- [Material]:

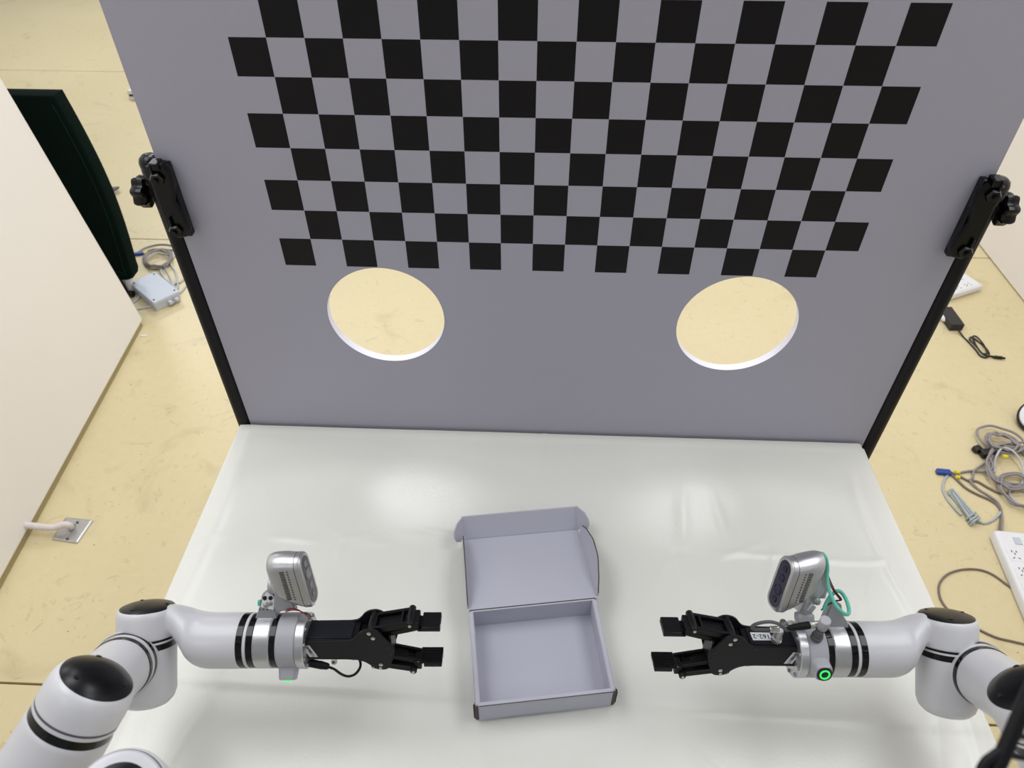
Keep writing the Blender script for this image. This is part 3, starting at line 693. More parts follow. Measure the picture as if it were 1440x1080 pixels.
    def bar(name, x0, t0, x1, t1, wn, th, n_=0.0, m=M['anod'], window=False, rnd=True):
        a, b = G(x0, t0, n_), G(x1, t1, n_); d = (b - a); L_ = d.length; d = d.normalized(); u = GNN.cross(d).normalized()
        if window:
            ol = [(-0.002, -wn / 2), (L_ + 0.002, -wn / 2), (L_ + 0.002, wn / 2), (-0.002, wn / 2)]
            hl = [[(0.006, -wn / 2 + 0.0045), (0.006, wn / 2 - 0.0045), (L_ - 0.012, wn / 2 - 0.0045), (L_ - 0.012, -wn / 2 + 0.0045)],
                  [(L_ - 0.009, -wn / 2 + 0.0045), (L_ - 0.009, wn / 2 - 0.0045), (L_ - 0.004, wn / 2 - 0.0045), (L_ - 0.004, -wn / 2 + 0.0045)]]
            return plate(name, (a), d, GNN, u, ol, th, m, gb, holes=hl, bev=0.0004)
        hh = [(0, -th / 2)] ; N_ = 10; o2 = []
        for i in range(N_ + 1): q = -PI / 2 + PI * i / N_; o2.append((L_ + th / 2 * math.cos(q), th / 2 * math.sin(q)))
        for i in range(N_ + 1): q = PI / 2 + PI * i / N_; o2.append((th / 2 * math.cos(q), th / 2 * math.sin(q)))
        return plate(name, a, d, u, GNN, o2, wn, m, gb)
    for sg in (1, -1):
        dx = 0 if sg > 0 else (0 if s > 0 else 6)
        dt = 0 
        # outer windowed link with knuckle drums
        bar('outer_link', 527, sg * 0.0305, 580 + dx, sg * 0.0405, 0.0285, 0.0035, window=True)
        for n_ in (-0.0125, 0.0125): bar('link_side', 527, sg * 0.0275, 581 + dx, sg * 0.0375, 0.0032, 0.0075, n_)
        for (a, t_) in ((527, .0300), (581 + dx, .0395)):
            rev('knuckle_drum', G(a, sg * t_, -0.0165), GNN, [(0.0042, 0), (0.0046, 0.0006), (0.0046, 0.0324), (0.0042, 0.033)], M['anod'], gb, n=24)
            rev('pivot_pin', G(a, sg * t_, 0.0166), GNN, [(0.0021, 0), (0.0021, 0.0012), (0.001, 0.0014)], M['steel'], gb, n=12)
        box('link_core', G(556 + dx / 2, sg * 0.0315, 0), (0.046, 0.0022, 0.019), M['anod'], gb, (((G(580, sg * .0405) - G(527, sg * .0305)).normalized()), (GNN.cross((G(580, sg * .0405) - G(527, sg * .0305)).normalized())).normalized(), GNN))
        # inner link
        for n_ in (-0.0085, 0.0085): bar('inner_link', 538, sg * 0.0165, 588 + dx, sg * 0.0285, 0.004, 0.0065, n_)
        bar('link_bridge', 545, sg * 0.0185, 570, sg * 0.0245, 0.015, 0.003)
        box('light_gap', G(569, sg * 0.0275, -0.002), (0.0055, 0.0006, 0.0012), M['alu_dark'], gb, (gx, GTT, GNN))
        rev('pivot_pin', G(588 + dx, sg * 0.0285, 0.0106), GNN, [(0.0019, 0), (0.0019, 0.001), (0.001, 0.0014)], M['steel'], gb, n=12)
        # fingertip: carrier, neck, ribbed pad
        box('tip_carrier', G(587 + dx, sg * 0.0335, 0), (0.010, 0.013, 0.0245), M['anod'], gb, (gx, GTT, GNN), bevel=0.0012)
        box('tip_neck', G(595 + dx, sg * 0.0305, 0), (0.014, 0.005, 0.018), M['anod'], gb, (gx, GTT, GNN), bevel=0.0008)
        ft = box('fingertip', G(608.5 + dx, sg * 0.0310, 0), (0.0235, 0.0058, 0.0285), M['anod'], gb, (gx, GTT, GNN), bevel=0.001)
        for q in range(9):
            v = -0.0126 + 0.0252 * q / 8
            box('pad_rib', G(606 + dx, sg * 0.0276, v), (0.0285, 0.0014, 0.0018), M['rubber'], ft, (gx, GTT, GNN))
        if sg < 0 or s > 0:
            flp = [(0, 0), (0.004, 0.001), (0.001, 0.008)]
            plate('clear_tape', G(619.5 + dx, sg * 0.031, 0.004 if sg > 0 else -.004), gx, GNN, GTT, flp, 0.0003, M['white_pl'], ft)
    return G, gx, GTT, GNN, gb, X, YG, E1, E2, E3, R, AX
def gbox(G, gx, GT, GN, k):
    bm = bmesh.new()
    add_box(bm, G(468, 0, 0), (gx, GT, GN), (78 * k, 0.031, 0.032))
    add_box(bm, G(520, -0.0, 0), (gx, GT, GN), (26 * k, 0.024, 0.032))
    add_box(bm, G(540, -0.0, 0), (gx, GT, GN), (18 * k, 0.018, 0.030))
    return bm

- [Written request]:
Copy out all the data exactly; skip the pictures.

- [Exercise result]:
Keep writing the Blender script for this image. This is part 3, starting at line 693. More parts follow. Measure the picture as if it were 1440x1080 pixels.
    def bar(name, x0, t0, x1, t1, wn, th, n_=0.0, m=M['anod'], window=False, rnd=True):
        a, b = G(x0, t0, n_), G(x1, t1, n_); d = (b - a); L_ = d.length; d = d.normalized(); u = GNN.cross(d).normalized()
        if window:
            ol = [(-0.002, -wn / 2), (L_ + 0.002, -wn / 2), (L_ + 0.002, wn / 2), (-0.002, wn / 2)]
            hl = [[(0.006, -wn / 2 + 0.0045), (0.006, wn / 2 - 0.0045), (L_ - 0.012, wn / 2 - 0.0045), (L_ - 0.012, -wn / 2 + 0.0045)],
                  [(L_ - 0.009, -wn / 2 + 0.0045), (L_ - 0.009, wn / 2 - 0.0045), (L_ - 0.004, wn / 2 - 0.0045), (L_ - 0.004, -wn / 2 + 0.0045)]]
            return plate(name, (a), d, GNN, u, ol, th, m, gb, holes=hl, bev=0.0004)
        hh = [(0, -th / 2)] ; N_ = 10; o2 = []
        for i in range(N_ + 1): q = -PI / 2 + PI * i / N_; o2.append((L_ + th / 2 * math.cos(q), th / 2 * math.sin(q)))
        for i in range(N_ + 1): q = PI / 2 + PI * i / N_; o2.append((th / 2 * math.cos(q), th / 2 * math.sin(q)))
        return plate(name, a, d, u, GNN, o2, wn, m, gb)
    for sg in (1, -1):
        dx = 0 if sg > 0 else (0 if s > 0 else 6)
        dt = 0 
        # outer windowed link with knuckle drums
        bar('outer_link', 527, sg * 0.0305, 580 + dx, sg * 0.0405, 0.0285, 0.0035, window=True)
        for n_ in (-0.0125, 0.0125): bar('link_side', 527, sg * 0.0275, 581 + dx, sg * 0.0375, 0.0032, 0.0075, n_)
        for (a, t_) in ((527, .0300), (581 + dx, .0395)):
            rev('knuckle_drum', G(a, sg * t_, -0.0165), GNN, [(0.0042, 0), (0.0046, 0.0006), (0.0046, 0.0324), (0.0042, 0.033)], M['anod'], gb, n=24)
            rev('pivot_pin', G(a, sg * t_, 0.0166), GNN, [(0.0021, 0), (0.0021, 0.0012), (0.001, 0.0014)], M['steel'], gb, n=12)
        box('link_core', G(556 + dx / 2, sg * 0.0315, 0), (0.046, 0.0022, 0.019), M['anod'], gb, (((G(580, sg * .0405) - G(527, sg * .0305)).normalized()), (GNN.cross((G(580, sg * .0405) - G(527, sg * .0305)).normalized())).normalized(), GNN))
        # inner link
        for n_ in (-0.0085, 0.0085): bar('inner_link', 538, sg * 0.0165, 588 + dx, sg * 0.0285, 0.004, 0.0065, n_)
        bar('link_bridge', 545, sg * 0.0185, 570, sg * 0.0245, 0.015, 0.003)
        box('light_gap', G(569, sg * 0.0275, -0.002), (0.0055, 0.0006, 0.0012), M['alu_dark'], gb, (gx, GTT, GNN))
        rev('pivot_pin', G(588 + dx, sg * 0.0285, 0.0106), GNN, [(0.0019, 0), (0.0019, 0.001), (0.001, 0.0014)], M['steel'], gb, n=12)
        # fingertip: carrier, neck, ribbed pad
        box('tip_carrier', G(587 + dx, sg * 0.0335, 0), (0.010, 0.013, 0.0245), M['anod'], gb, (gx, GTT, GNN), bevel=0.0012)
        box('tip_neck', G(595 + dx, sg * 0.0305, 0), (0.014, 0.005, 0.018), M['anod'], gb, (gx, GTT, GNN), bevel=0.0008)
        ft = box('fingertip', G(608.5 + dx, sg * 0.0310, 0), (0.0235, 0.0058, 0.0285), M['anod'], gb, (gx, GTT, GNN), bevel=0.001)
        for q in range(9):
            v = -0.0126 + 0.0252 * q / 8
            box('pad_rib', G(606 + dx, sg * 0.0276, v), (0.0285, 0.0014, 0.0018), M['rubber'], ft, (gx, GTT, GNN))
        if sg < 0 or s > 0:
            flp = [(0, 0), (0.004, 0.001), (0.001, 0.008)]
            plate('clear_tape', G(619.5 + dx, sg * 0.031, 0.004 if sg > 0 else -.004), gx, GNN, GTT, flp, 0.0003, M['white_pl'], ft)
    return G, gx, GTT, GNN, gb, X, YG, E1, E2, E3, R, AX
def gbox(G, gx, GT, GN, k):
    bm = bmesh.new()
    add_box(bm, G(468, 0, 0), (gx, GT, GN), (78 * k, 0.031, 0.032))
    add_box(bm, G(520, -0.0, 0), (gx, GT, GN), (26 * k, 0.024, 0.032))
    add_box(bm, G(540, -0.0, 0), (gx, GT, GN), (18 * k, 0.018, 0.030))
    return bm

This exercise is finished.